Staff shortages too widespread to achieve 2050 climate-neutral goal: EIB
The Netherlands simply does not have enough workers to transition its built environment off the gas network before 2025. It will, therefore, probably be impossible to achieve the goal of a climate-neutral Netherlands by that year, the Economic Institute for Construction (EIB) said.
To achieve a climate-neutral built environment, 7 million homes and 480 million square meters of other buildings need to be switched off natural gas. That gigantic task will cost an estimated 375 billion euros in investments, 225 billion euros of which will likely be unprofitable. The Netherlands can afford it financially, but not with the current workforce, the EIB said.

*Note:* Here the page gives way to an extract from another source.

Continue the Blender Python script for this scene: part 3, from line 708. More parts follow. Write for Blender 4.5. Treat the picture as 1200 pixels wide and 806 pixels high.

There are currently almost 60,000 full-time workers involved in making homes more sustainable. To achieve the climate-neutral by 2050 goal, that will have to quickly increase to over 150,000. The EIB does not see that happening. The intake for technical courses is decreasing slightly, and foreign workers with the required knowledge are hard to come by because they are also in very high demand in other European countries working on the energy transition.
The Netherlands Environmental Assessment Agency (PBL) recently called the goal of being climate neutral by 2050 “feasible.” But according to the EIB, the PBL only looked at the technological and geophysical feasibility, and did not consider whether it was also economically and socially feasible.
According to the EIB, the 2050 deadline is probably not going to happen. “If the horizon can be extended to 2060 or a few years earlier, a much more realistic path for the required labor capacity will emerge.”
It added that the Netherlands must also consider what to do with all the recruited energy transition workers once the climate-neutral goal is achieved. “It leaves a replacement and maintenance market with an associated labor capacity of approximately 50,000 full-time jobs,” the EIB said. “So in 2051, 100,000 workers would become redundant.”